Not Having a "Task" Navigation Structure - Related to the previous mistake, many sites are built to mirror the organizational structure of the company. Remember, it is the user's tasks that must drive the structure of the site.
Outsourcing To Multiple Design Agencies - Your site will look like a patchwork quilt, because every designer has a different approach. Settle on one good one, then stick with them.
Not Budgeting For Ongoing Maintenance - Sadly, there are tons of "build 'em and leave 'em" web sites out there, where the designer dumps it in your lap and then you have to maintain it. An out-of-date or broken web site will cost you business: you have to support and maintain it on a regular basis.

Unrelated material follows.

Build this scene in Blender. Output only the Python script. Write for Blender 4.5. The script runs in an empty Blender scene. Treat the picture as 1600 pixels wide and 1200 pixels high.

Treating Your Site As Secondary Medium - The web is a whole new advertising medium, so take the time to develop proper content. For example, don't just slap your printed brochure up on the web...print materials are typically much too wordy and difficult to read on-screen.
Wasting Linking Opportunities - It is important to have your homepage URL listed on all your basic marketing materials and in a signature file in your e-mails. However, if you have special advertisements, be sure to have links listed that go directly to matching special pages on your site. Don't just link everything to your home page and force the visitor to navigate the maze to find out about the special.
Confusing Market Research with Usability Engineering - A focus group can tell you great things about how customers view a product and why & how they buy it. A focus group cannot tell you how people navigate the web...don't confuse the two! Supplement your marketing research with good site design and usability...make it EASY for your online customers to accomplish their tasks.
Underestimating the Strategic Impact of the Web - The classic mistake is to treat the web as simply an online brochure. That may be a good starting point for a small business, but don't let the opportunity go to waste. Plan for the future and meet it head on, don't hide from it!